The other big problem with Goodman's article is that it conveys a misleading impression of what the anti-cuts movement is fighting for. It does so by giving undue prominence to the words of an activist whose views do not coincide with those of the movement as a whole. In the last column of the piece, Dave Bishop of the ATL is quoted as describing the public-sector pay freeze as "necessary". At no point does Goodman register the fact that this is not the view of Bishop's fellow protesters, most of whom regard the pay freeze as an outrageous attack on working-class living standards. By failing to make it clear that activists oppose the pay freeze as strenuously as they oppose the government's pension reforms, Goodman gives the impression that the anti-cuts movement is a more vacillating, less principled thing than it actually is. It is an old trick but no less objectionable for that.

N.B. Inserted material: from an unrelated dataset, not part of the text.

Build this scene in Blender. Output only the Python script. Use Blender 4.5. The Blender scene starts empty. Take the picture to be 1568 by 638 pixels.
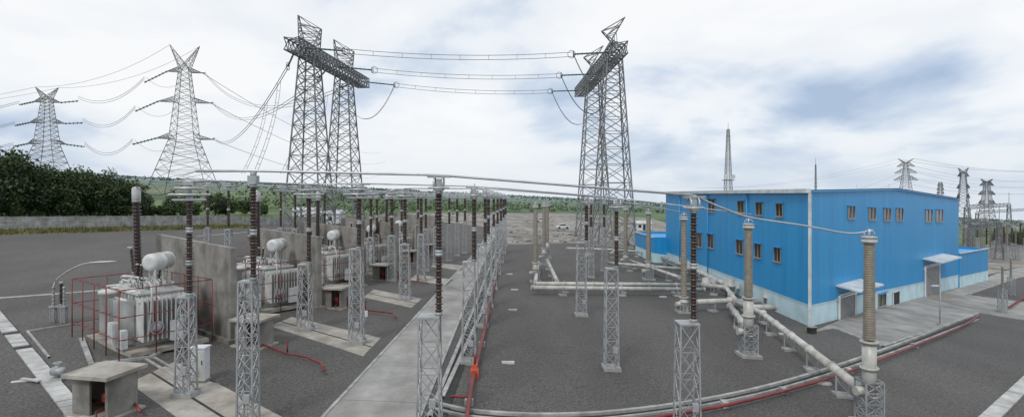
import bpy, math, random
import numpy as np
from mathutils import Vector, Matrix
random.seed(7); rng=np.random.default_rng(7)
scene=bpy.context.scene
# ---------------------------------------------------------------- survey: site slopes gently (5%) down to the right
F=850.0; SL=-0.05; H=10.0; HY=298.0
def gz(x): return SL*x
def G(px,py,h=0.0):
    """photogrammetric survey: ground (or h metres above ground) position of a photographed point"""
    u=(px-784)/F; v=(HY-py)/F
    t=(H-h)/(SL*u-v)
    return Vector((u*t,t,SL*u*t+h))
def Z(py,t): return H+(HY-py)/F*t
def W(px,py,t): return Vector(((px-784)/F*t,t,Z(py,t)))
def gp(x,y,h=0): return Vector((x,y,gz(x)+h))
# ---------------------------------------------------------------- materials
def newmat(name,rough=0.8,metal=0.0):
    m=bpy.data.materials.new(name); m.use_nodes=True
    nt=m.node_tree; b=nt.nodes['Principled BSDF']
    b.inputs['Roughness'].default_value=rough; b.inputs['Metallic'].default_value=metal
    return m,nt,b
def noisemat(name,c1,c2,scale=2.0,rough=0.8,metal=0.0,bump=0.0,bscale=None,detail=6,big=None,bigscale=0.15,coord='Object',bigpos=(0.4,0.65),big2=None,big2scale=0.03,stretch=None):
    m,nt,b=newmat(name,rough,metal)
    N=nt.nodes.new; L=nt.links.new
    tc=N('ShaderNodeTexCoord')
    n=N('ShaderNodeTexNoise'); n.inputs['Scale'].default_value=scale; n.inputs['Detail'].default_value=detail
    n.inputs['Roughness'].default_value=0.65
    L(tc.outputs[coord],n.inputs['Vector'])
    r=N('ShaderNodeValToRGB'); r.color_ramp.elements[0].position=0.35; r.color_ramp.elements[1].position=0.65
    r.color_ramp.elements[0].color=(*c1,1); r.color_ramp.elements[1].color=(*c2,1)
    L(n.outputs['Fac'],r.inputs['Fac'])
    out=r.outputs['Color']
    for bg_,bs,st in ((big,bigscale,stretch),(big2,big2scale,None)):
        if not bg_: continue
        n2=N('ShaderNodeTexNoise'); n2.inputs['Scale'].default_value=bs; n2.inputs['Detail'].default_value=6
        if st:
            mp=N('ShaderNodeMapping'); mp.inputs['Scale'].default_value=st; L(tc.outputs[coord],mp.inputs[0]); L(mp.outputs[0],n2.inputs['Vector'])
        else: L(tc.outputs[coord],n2.inputs['Vector'])
        r2=N('ShaderNodeValToRGB'); r2.color_ramp.elements[0].position=bigpos[0]; r2.color_ramp.elements[1].position=bigpos[1]
        r2.color_ramp.elements[0].color=(1,1,1,1); r2.color_ramp.elements[1].color=(*bg_,1)
        L(n2.outputs['Fac'],r2.inputs['Fac'])
        mx=N('ShaderNodeMixRGB'); mx.blend_type='MULTIPLY'; mx.inputs[0].default_value=1
        L(out,mx.inputs[1]); L(r2.outputs['Color'],mx.inputs[2]); out=mx.outputs[0]
    L(out,b.inputs['Base Color'])
    if bump:
        n3=N('ShaderNodeTexNoise'); n3.inputs['Scale'].default_value=bscale or scale*2; n3.inputs['Detail'].default_value=4
        L(tc.outputs[coord],n3.inputs['Vector'])
        bp=N('ShaderNodeBump'); bp.inputs['Strength'].default_value=bump; bp.inputs['Distance'].default_value=0.05
        L(n3.outputs['Fac'],bp.inputs['Height']); L(bp.outputs['Normal'],b.inputs['Normal'])
    return m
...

How should the anti-cuts movement respond to distorted coverage of its activities? In the short term there are various things that can be done, even though the influence of commercial newspapers will not be undermined in a hurry. Activists must learn to bombard the press with letters of correction whenever their cause is misrepresented. From time to time they should hold demonstrations outside newspaper offices, demand the right to reply and produce leaflets informing the public of where journalists are going wrong. Above all they should play a leading role in building up the alternative media culture which the internet has made possible. There are now hundreds of websites on which dissident opinions can be disseminated. These range from overtly commercial sites such as Facebook to online socialist publications such as Radical Wales. If activists used these sites to provide comprehensive coverage of what they were doing, they would have a formidable weapon in the battle against media distortion. The British press is no more impartial now than it was nearly three decades ago during the Miners' Strike. We ignore that lesson at out peril.